The existing patios and walk were constructed of poorly-installed 12"x12" flagstone pavers that had become sunken and uneven.  This stonework was out of scale and context, and added another element to the visually complicated landscape.

Budget was a consideration.

The landscape design had to be creative. This yard is small, even by urban standards, and has very little light and no water available to the courtyard.

Design solution and installation:

We excavated the entire yard to provide usable space on the same level as the living room, visually expanding the indoor living space. The design called for the support posts for the decks above to be integrated into the planting area. The exposed concrete footings are clad with materials consistent with the overall design.

We designed the fencing to re-locate the gate to left side of yard, consolidating the practical considerations of egress and the air conditioning unit. We installed a new, shorter fence across the back of the yard, making the patio less enclosed.  The new fencing is clad with 4" boards, topped with custom mahogany lattice to better scale to such a small yard. We stained the fence black to create negative space and draw the eye to the mahogany decking and trellis work. This makes it stand out as the primary landscape design feature.
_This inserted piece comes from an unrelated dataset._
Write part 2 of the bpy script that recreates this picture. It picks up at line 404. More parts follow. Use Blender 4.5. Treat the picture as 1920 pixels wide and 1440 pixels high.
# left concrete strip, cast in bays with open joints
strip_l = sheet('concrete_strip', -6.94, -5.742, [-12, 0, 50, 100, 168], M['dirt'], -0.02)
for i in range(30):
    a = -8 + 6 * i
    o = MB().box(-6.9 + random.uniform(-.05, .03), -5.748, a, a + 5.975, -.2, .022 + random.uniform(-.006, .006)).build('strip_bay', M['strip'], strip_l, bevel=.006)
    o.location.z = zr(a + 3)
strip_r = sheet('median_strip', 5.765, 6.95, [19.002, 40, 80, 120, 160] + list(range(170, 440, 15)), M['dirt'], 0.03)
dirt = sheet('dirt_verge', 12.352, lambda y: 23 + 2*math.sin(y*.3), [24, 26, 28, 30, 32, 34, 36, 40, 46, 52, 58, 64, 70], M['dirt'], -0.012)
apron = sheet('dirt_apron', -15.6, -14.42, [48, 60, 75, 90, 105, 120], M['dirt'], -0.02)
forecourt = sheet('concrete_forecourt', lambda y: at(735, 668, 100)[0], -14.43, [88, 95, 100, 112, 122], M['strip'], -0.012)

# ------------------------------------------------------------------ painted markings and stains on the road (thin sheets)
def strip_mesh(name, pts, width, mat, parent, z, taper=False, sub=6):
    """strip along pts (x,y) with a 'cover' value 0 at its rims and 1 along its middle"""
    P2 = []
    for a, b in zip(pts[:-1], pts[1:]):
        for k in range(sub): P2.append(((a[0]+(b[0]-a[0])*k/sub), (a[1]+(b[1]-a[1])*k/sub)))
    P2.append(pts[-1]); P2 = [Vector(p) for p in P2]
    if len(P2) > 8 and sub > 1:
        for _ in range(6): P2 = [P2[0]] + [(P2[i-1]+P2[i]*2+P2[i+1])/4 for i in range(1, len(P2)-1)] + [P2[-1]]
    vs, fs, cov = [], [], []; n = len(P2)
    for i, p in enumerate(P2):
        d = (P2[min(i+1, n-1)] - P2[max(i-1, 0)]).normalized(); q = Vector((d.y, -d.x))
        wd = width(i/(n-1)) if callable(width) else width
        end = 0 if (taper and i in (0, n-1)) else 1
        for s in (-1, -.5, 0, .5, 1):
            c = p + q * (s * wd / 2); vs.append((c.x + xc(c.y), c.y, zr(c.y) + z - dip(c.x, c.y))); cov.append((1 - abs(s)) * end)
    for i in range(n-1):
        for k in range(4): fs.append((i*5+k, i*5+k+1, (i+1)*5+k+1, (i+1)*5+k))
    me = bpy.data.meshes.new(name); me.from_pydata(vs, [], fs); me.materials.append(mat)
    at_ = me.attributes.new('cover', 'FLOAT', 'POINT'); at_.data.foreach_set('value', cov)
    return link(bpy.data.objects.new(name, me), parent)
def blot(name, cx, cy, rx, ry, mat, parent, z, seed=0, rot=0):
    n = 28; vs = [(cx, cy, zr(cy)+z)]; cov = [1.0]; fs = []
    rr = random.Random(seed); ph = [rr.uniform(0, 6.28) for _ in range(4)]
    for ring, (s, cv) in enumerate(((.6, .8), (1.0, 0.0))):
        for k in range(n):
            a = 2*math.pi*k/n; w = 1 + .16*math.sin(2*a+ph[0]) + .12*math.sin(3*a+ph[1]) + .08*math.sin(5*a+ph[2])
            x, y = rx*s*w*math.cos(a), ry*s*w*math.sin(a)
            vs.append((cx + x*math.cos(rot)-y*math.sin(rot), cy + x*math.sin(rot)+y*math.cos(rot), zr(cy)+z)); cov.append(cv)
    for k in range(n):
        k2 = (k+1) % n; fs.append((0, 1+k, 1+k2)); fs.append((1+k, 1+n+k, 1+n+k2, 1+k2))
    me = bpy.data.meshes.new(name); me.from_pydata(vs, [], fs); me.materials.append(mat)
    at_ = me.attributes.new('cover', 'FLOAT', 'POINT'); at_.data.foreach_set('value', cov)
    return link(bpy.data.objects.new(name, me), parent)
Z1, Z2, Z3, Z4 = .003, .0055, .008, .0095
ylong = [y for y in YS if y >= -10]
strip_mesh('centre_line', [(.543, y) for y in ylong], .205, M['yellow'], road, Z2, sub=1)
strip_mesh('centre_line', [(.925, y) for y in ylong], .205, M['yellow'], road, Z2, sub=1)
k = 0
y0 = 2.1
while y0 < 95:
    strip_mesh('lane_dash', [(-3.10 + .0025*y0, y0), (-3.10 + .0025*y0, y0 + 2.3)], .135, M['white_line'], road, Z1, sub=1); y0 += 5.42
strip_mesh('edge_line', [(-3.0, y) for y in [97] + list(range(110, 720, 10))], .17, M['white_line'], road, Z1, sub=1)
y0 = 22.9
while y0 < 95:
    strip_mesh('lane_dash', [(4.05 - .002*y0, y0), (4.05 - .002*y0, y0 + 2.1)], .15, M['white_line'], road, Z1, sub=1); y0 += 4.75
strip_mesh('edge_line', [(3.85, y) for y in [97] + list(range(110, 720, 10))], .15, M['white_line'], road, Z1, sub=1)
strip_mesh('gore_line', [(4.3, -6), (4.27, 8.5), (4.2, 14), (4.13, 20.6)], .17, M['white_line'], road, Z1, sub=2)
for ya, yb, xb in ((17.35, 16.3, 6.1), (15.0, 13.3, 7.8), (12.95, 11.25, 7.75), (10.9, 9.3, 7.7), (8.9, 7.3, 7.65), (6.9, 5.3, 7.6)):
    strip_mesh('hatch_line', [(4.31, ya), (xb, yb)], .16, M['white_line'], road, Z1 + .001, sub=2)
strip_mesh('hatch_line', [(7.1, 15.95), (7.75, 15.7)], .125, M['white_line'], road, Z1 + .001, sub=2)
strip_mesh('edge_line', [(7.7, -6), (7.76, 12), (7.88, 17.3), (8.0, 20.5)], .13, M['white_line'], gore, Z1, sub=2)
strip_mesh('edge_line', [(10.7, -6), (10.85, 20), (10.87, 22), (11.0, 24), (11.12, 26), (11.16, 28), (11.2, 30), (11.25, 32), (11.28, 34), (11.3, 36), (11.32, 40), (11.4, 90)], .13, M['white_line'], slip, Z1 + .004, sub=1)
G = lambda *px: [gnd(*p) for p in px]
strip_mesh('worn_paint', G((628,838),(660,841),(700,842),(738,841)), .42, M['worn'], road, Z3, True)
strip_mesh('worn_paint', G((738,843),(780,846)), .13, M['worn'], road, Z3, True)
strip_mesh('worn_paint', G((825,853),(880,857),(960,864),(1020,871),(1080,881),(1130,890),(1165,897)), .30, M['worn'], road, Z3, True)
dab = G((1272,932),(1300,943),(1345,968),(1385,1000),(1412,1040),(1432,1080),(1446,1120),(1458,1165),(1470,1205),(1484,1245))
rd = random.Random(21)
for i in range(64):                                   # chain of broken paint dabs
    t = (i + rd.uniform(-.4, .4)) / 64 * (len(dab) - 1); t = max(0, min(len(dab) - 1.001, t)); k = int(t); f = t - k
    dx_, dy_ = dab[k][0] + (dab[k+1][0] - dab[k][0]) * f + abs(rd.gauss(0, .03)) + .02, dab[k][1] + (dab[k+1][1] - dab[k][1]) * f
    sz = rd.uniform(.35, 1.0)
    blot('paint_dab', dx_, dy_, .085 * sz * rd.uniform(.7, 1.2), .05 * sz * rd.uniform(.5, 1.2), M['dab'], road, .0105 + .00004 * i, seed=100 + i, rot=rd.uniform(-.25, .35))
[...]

We installed a similar fence at the height of the neighboring garage, blocking the unattractive view and providing continuity to this urban yard.

Because the fence is shorter than before, we installed a custom landscape screen behind the table to block the site lines from neighboring buildings.  We provided a design that gives  privacy only where it is needed, but does not overwhelm the patio.  It also creates a focal point to the yard and hides utility wires when viewed from the interior living area.

Landscape lighting softly floods the screen from below, casting elegant shadows from the plant material overhanging and hiding the fixtures.

The patio uses cut brick installed on the narrow side.  The brick is consistent in color with the building, ties in with the color of the mahogany decking and scales well with the small yard.  We provided visual and textural interest with an innovative herringbone brick pattern that actually makes the patio feel deeper.

To minimize cost, we constructed the retaining walls out of pressure-treated landscape timbers, stained to downplay the material and to visually simplify the yard.  Minimizing the number of materials visually expands the space, allowing the custom trellising and garden areas to stand-out as the primary landscape features.

The gardens are planted with low light-tolerant plants that can survive with average Boston rainfall or minimal additional watering.